The Assessment: There was a time when our public schools were a source of pride – the bedrock of American democracy. What has happened? Most Americans are right now wondering if their dream is vanishing before their eyes.

Approximately 23% of public school parents ask themselves if their children will be left out of an education, without which the American Dream is unattainable. It is not fair to surmise that the other 77 % are all that satisfied. The current economic decline has now refocused our attention on education yet I have been saying for years that we have a pointless attachment to an old model of teaching and until we are willing to let go of this attachment, the sad truth is that American education will continue to decline, even past the current crisis it is in.

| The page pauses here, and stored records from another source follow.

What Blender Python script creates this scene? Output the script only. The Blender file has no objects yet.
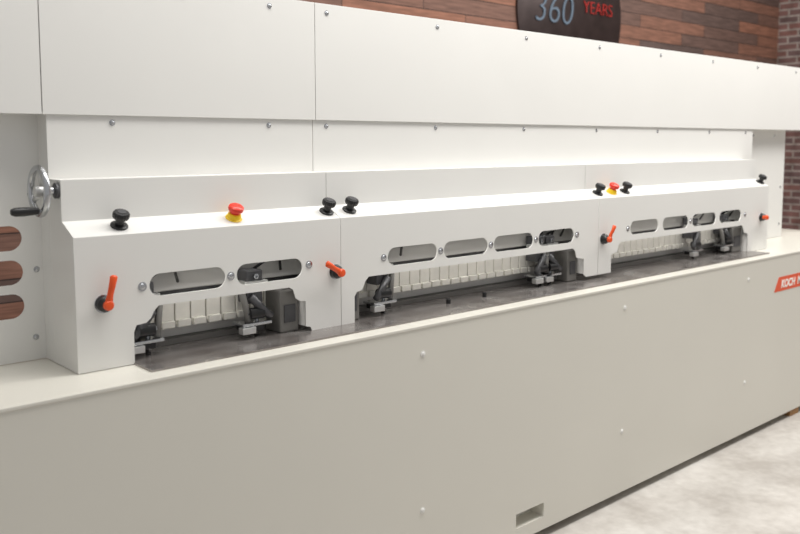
import bpy, bmesh, math, random
from mathutils import Vector, Matrix
random.seed(4)
C=bpy.context.collection
# ------------------------------------------------------------ materials
def srgb(r,g,b):
    def c(v):
        v/=255.0
        return v/12.92 if v<=.04045 else ((v+.055)/1.055)**2.4
    return (c(r),c(g),c(b),1)
def newmat(n):
    m=bpy.data.materials.new(n);m.use_nodes=True
    nt=m.node_tree;b=nt.nodes['Principled BSDF']
    return m,nt,b
def mat(n,col,rough=.5,metal=0,var=.03,scale=8,bump=0,bscale=200,coat=0):
    m,nt,b=newmat(n)
    tc=nt.nodes.new('ShaderNodeTexCoord')
    no=nt.nodes.new('ShaderNodeTexNoise');no.inputs['Scale'].default_value=scale;no.inputs['Detail'].default_value=5
    nt.links.new(tc.outputs['Object'],no.inputs['Vector'])
    rp=nt.nodes.new('ShaderNodeValToRGB')
    rp.color_ramp.elements[0].position=.3;rp.color_ramp.elements[1].position=.7
    rp.color_ramp.elements[0].color=[c*(1-var) for c in col[:3]]+[1]
    rp.color_ramp.elements[1].color=[min(1,c*(1+var)) for c in col[:3]]+[1]
    nt.links.new(no.outputs['Fac'],rp.inputs['Fac']);nt.links.new(rp.outputs['Color'],b.inputs['Base Color'])
    b.inputs['Roughness'].default_value=rough;b.inputs['Metallic'].default_value=metal
    b.inputs['Coat Weight'].default_value=coat
    if bump:
        n2=nt.nodes.new('ShaderNodeTexNoise');n2.inputs['Scale'].default_value=bscale
        nt.links.new(tc.outputs['Object'],n2.inputs['Vector'])
        bp=nt.nodes.new('ShaderNodeBump');bp.inputs['Strength'].default_value=bump;bp.inputs['Distance'].default_value=.002
        nt.links.new(n2.outputs['Fac'],bp.inputs['Height']);nt.links.new(bp.outputs['Normal'],b.inputs['Normal'])
    return m
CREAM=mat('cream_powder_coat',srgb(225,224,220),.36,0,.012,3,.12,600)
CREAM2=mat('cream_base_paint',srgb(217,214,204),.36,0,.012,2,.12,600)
WHITE=mat('segment_white',srgb(236,233,224),.45,0,.04,20)
BLACK=mat('black_plastic',srgb(24,24,25),.4,0,.05)
DARK=mat('dark_oxide_steel',srgb(84,84,86),.4,.4,.15,30)
GREY=mat('grey_bracket_paint',srgb(120,118,114),.5,.1,.06,20)
STEEL=mat('bright_steel',srgb(190,192,195),.25,1,.05,60)
ALU=mat('cast_aluminium',srgb(205,205,203),.35,.7,.04,40)
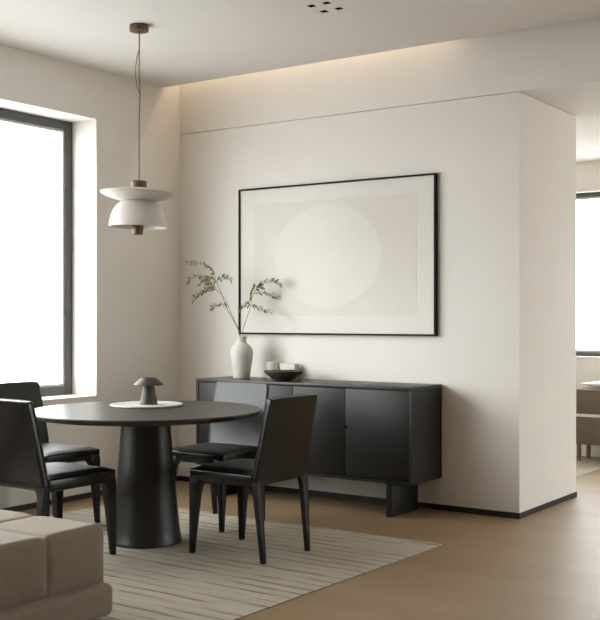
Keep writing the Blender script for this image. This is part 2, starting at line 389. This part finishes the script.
# ------------------------------------------------------------------ dining chairs (local: faces +Y, origin at base centre)
W2 = .232                       # half width
def chair():
    root = empty('dining_chair')
    yb = -.222                  # middle of the back at seat level
    def lean(z): return yb-.185*max(0, z-.45)-.03*max(0, z-.45)**2
    NW, th = 16, .034
    def halfw(z): return .238-.020*min(1, max(0, (z-.45)/.44))
    # --- backrest: gently curved panel, leaning back, tapering upward
    b = BM()
    zs = [.418, .44, .47, .52, .58, .64, .70, .76, .82, .86, .882, .892]
    def panel(off, curve):
        g = []
        for zi, z in enumerate(zs):
            row = []
            for i in range(NW+1):
                u = -1+2*i/NW
                e = 1-(.012 if zi == len(zs)-1 else 0)
                row.append(b.verts.new((u*halfw(z)*e, lean(z)+off-curve*(1-u*u)*min(1, (z-.40)/.1), z-.003*u*u*(zi > 8))))
            g.append(row)
        return g
    F = panel(th/2, .007); K = panel(-th/2, .007)
    nz = len(zs)
    for g, fl in ((F, 0), (K, 1)):
        for j in range(nz-1):
            for i in range(NW):
                q = (g[j][i], g[j][i+1], g[j+1][i+1], g[j+1][i]); b.faces.new(q if not fl else q[::-1])
    for j in range(nz-1):
        for i in (0, NW): b.faces.new((F[j][i], F[j+1][i], K[j+1][i], K[j][i]))
    for i in range(NW):
        for j in (0, nz-1): b.faces.new((F[j][i], F[j][i+1], K[j][i+1], K[j][i]))
    bmesh.ops.recalc_face_normals(b, faces=b.faces[:])
    back = obj('backrest', b, 'leather', root, smooth=50, bevel=.006, bseg=3)
    zl = (.50, .56, .62, .68, .74, .80, .85, .876)
    pts = [(-halfw(z)-.0005, lean(z)+th/2-.003, z) for z in zl]
    for i in range(1, 12): u = -1+2*i/12; pts.append((u*halfw(.892)*.985, lean(.892)+th/2-.003-.007*(1-u*u), .8925-.003*u*u))
    pts += [(halfw(z)+.0005, lean(z)+th/2-.003, z) for z in reversed(zl)]
    obj('piping_highlight', tube(BM(), pts, .0028, 6), 'leather_edge', back)
    # --- seat shell and cushion
    b = BM()
    def ring(z, yf, ybk, wf, wb): return [(-wb, ybk, z), (wb, ybk, z), (wf, yf, z), (-wf, yf, z)]
    loft(b, [ring(.402, .246, -.205, .239, .235), ring(.470, .250, -.205, .241, .236)])
    obj('seat', b, 'leather', root, bevel=.010, bseg=3)
    b = BM(); nx, ny = 16, 16; top = []
    for j in range(ny+1):
        row = []
        for i in range(nx+1):
            u, v = -1+2*i/nx, -1+2*j/ny
            w = .229+.006*(v+1)/2
            e = (1-abs(u)**7)*(1-abs(v)**7)
            y = -.200+(v+1)/2*.446
            if v > .8: y -= .010*((abs(u))**4)*(v-.8)/.2
            row.append(b.verts.new((u*w, y, .4705+.019*e**.55-.006*max(0, v-.45)*e)))
        top.append(row)
    for j in range(ny):
        for i in range(nx): b.faces.new((top[j][i], top[j][i+1], top[j+1][i+1], top[j+1][i]))
    bd = [top[0][i] for i in range(nx+1)]+[top[j][nx] for j in range(1, ny+1)]+[top[ny][i] for i in range(nx-1, -1, -1)]+[top[j][0] for j in range(ny-1, 0, -1)]
    low = [b.verts.new((v.co.x*.985, v.co.y*.99, .4702)) for v in bd]
    n = len(bd)
    for i in range(n): b.faces.new((bd[i], low[i], low[(i+1) % n], bd[(i+1) % n]))
    b.faces.new(low)
    obj('seat_cushion', b, 'seat_leather', root, smooth=60)
    # --- legs: run up into the shell, inner faces flare out under it
    def leg(sx, front):
        b = BM(); rings = []
        if front: prof = [(-.012, .028), (.10, .036), (.22, .045), (.33, .054), (.37, .060), (.388, .069), (.402, .086), (.44, .090)]
        else: prof = [(-.012, .027), (.10, .034), (.22, .041), (.33, .048), (.375, .053), (.398, .062), (.412, .074), (.424, .092), (.45, .095)]
        for z, w in prof:
            k = 1-min(z, .40)/.40
            if front:
                xo = .240-.004*k; yo = .2515+.004*k
                x0, x1, y0, y1 = xo-w, xo, yo-w, yo
                if z > .43: x0 += .0; x1 -= .004; y1 -= .004
            else:
                xo = halfw(.45)+.0008-.020*k
                yc = lean(z)-.036*k
                d = th+.002-.008*k; x0, x1, y0, y1 = xo-w, xo, yc-d/2, yc+d/2
                if z > .44: x1 -= .004; y0 += .004; y1 -= .004
            q = [(x0, y0, z), (x1, y0, z), (x1, y1, z), (x0, y1, z)]
            if sx < 0: q = [(-x, y, zz) for x, y, zz in q][::-1]
            rings.append(q)
        loft(b, rings); obj('leg', b, 'chairleg', root, smooth=45, bevel=.005, bseg=2)
    for fr in (True, False):
        for sx in (-1, 1): leg(sx, fr)
    return root

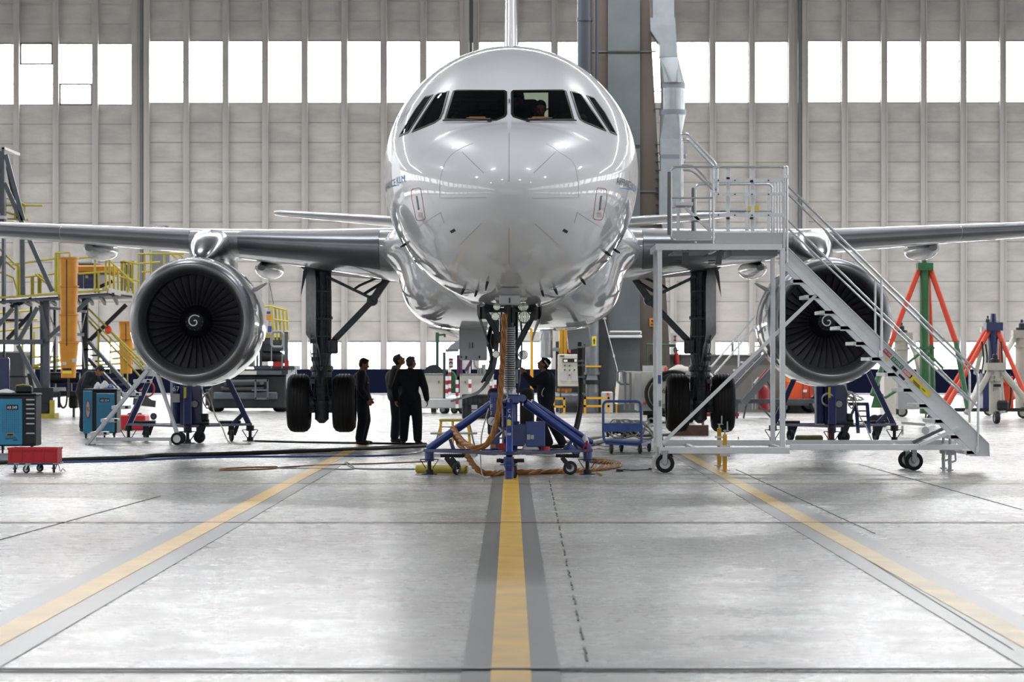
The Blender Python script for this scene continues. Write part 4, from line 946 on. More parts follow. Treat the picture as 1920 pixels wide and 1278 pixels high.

Yet, the mere idea of brand-new buildings enhances our expectations – just because they are
new.

What To Do: Somehow, somewhere, someone decided that the shiny shell was more important than making sure – before it was built – that staffing the school with knowledgeable teachers was more important than the bling. We are in desperate need in this country of first having teachers who actually know what children need to learn without hamstringing them to textbooks. We should curtail construction spending while allotting precious budgeted monies to purchasing what is needed to educate children in a way that prepares them for the roles they will be playing fifteen years from now. What would that require? It would require reinventing school from the inside out.

Granted, your brand-new school is a disappointment, yet even if it came with all the bells and whistles money could buy, you would still be giving your daughter an education that will make her fit for employment in 1980 or thereabouts. Michelle Rhee, take notice.